When the Sunday Express editor, Michael Pilgrim (unchecked), turned
up for work yesterday, his security card was confiscated and he wasn't
allowed into the building. The company describes this as leaving "by
mutual consent". What happened to Michael Pilgrim will have come
as no surprise given the way Richard Desmond operates. Staff at the
Express told Newsnight, the two men had a blazing row last
Wednesday. Then on Sunday in an internal memo Mr Pilgrim wrote
detailing his complaints against Mr Desmond mysteriously found its
way into the pages of a rival newspaper. In the memo, Mr Pilgrim
complained to Mr Desmond: "I have been asked on several occasions
to suppress evidence of wrongdoing. I have been asked to suppress stories
for 'commercial reasons' which have not in the slightest benefited the
newspaper. I have been under ridiculous pressure to run unjustified stories
to settle scores." Pilgrim says journalists were told to find damaging stories
about Conrad Black, the Telegraph proprietor, with whom Desmond had a
printing dispute. And stories were expected to boost Mr Desmond's other
publication, OK! magazine, according to Pilgrim's former news editor.
ALAN QUALTROUGH:
We were told that heavy political stories were rather lower down the agenda
and that show business stories were to be prominent.

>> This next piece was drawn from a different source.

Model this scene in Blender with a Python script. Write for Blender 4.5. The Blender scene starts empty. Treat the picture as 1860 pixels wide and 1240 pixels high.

For example, we had to
be kind to David and Victoria Beckham because they were part of Mr
Desmond's plans for OK!
CRICK:
When Richard Desmond took over last year, he immediately took a much closer
interest than most proprietors in what his editors were printing. And he confirmed
his fearsome reputation for bullying staff and coarse language. John Sweeney made
a recent BBC radio documentary about Desmond.
JOHN SWEENEY:
There really is a serious culture of fear. Fleet Street is a rough old place. The
stories I've been hearing are truly ghastly, out of this planet:
Richard Desmond
screaming his head off at a woman, an executive, who was six months pregnant,
using language which is unacceptable; people being frightened of various executives,
one of whom was fired by the Express in '95 for gross professional misconduct.
He was blackmailing his own boss and he was then fired. Now he's back in charge
of some of the people who perhaps gave evidence against him. So there is a culture
of fear there.
CRICK:
QC and former Labour MP Arthur Davidson is meant to stop any
proprietorial interference as chairman of the Express independent
directors. But in an extraordinary Catch 22, he says he can't examine
Mr Pilgrim's complaints as he's no longer editor. We can investigate a
complaint that's referred to us from an editor. I know nothing about
these individual complaints. Michael Pilgrim is no longer editor,
so it would hardly be appropriate for us to investigate the matter,
and I would have thought it was beyond our remit anyway. We have to,
and wish to investigate anything that an editor of any of the titles refers
to us, and we will do so, but in this case Michael Pilgrim has not referred
any matters to us.
CRICK:
And who appoints all the editors who are allowed to complain? The proprietor.
Initially what concerned people about Richard Desmond was his pornography -
the Fantasy TV Channel and magazines such as Asian Babes. More worrying
is the claim that his porn interests led Desmond to pay £2 million to the American
Mafia, though it's not suggested he knew whom he'd been dealing with. But then
Lord Beaverbrook, the Express's most famous proprietor, also had questionable
business interests and a tendency to interfere - a common trait among newspaper
owners.
SWEENEY:
Beaverbrook intervened on the public agenda to make trouble, to poke fun at his
enemies. What's happening here, according to Michael Pilgrim and others, is that
stories are being killed for crude commercial reasons because they will damage
Richard Desmond's other commercial interests.
CRICK:
What's most fascinating is the politics of all this. Alastair Campbell tried to recruit
David Beckham and Posh Spice - both OK! magazine regulars - to the Labour
cause through Richard Desmond, though they weren't interested. And so keen
has Tony Blair been to keep the editorial support of Mr Desmond's papers,
that he's more than once invited him round to Number Ten. Indeed, it's reported
that the latest tête-à-tête between the Labour leader and the proprietor of the
Express - and don't forget Asian Babes - was only three weeks ago.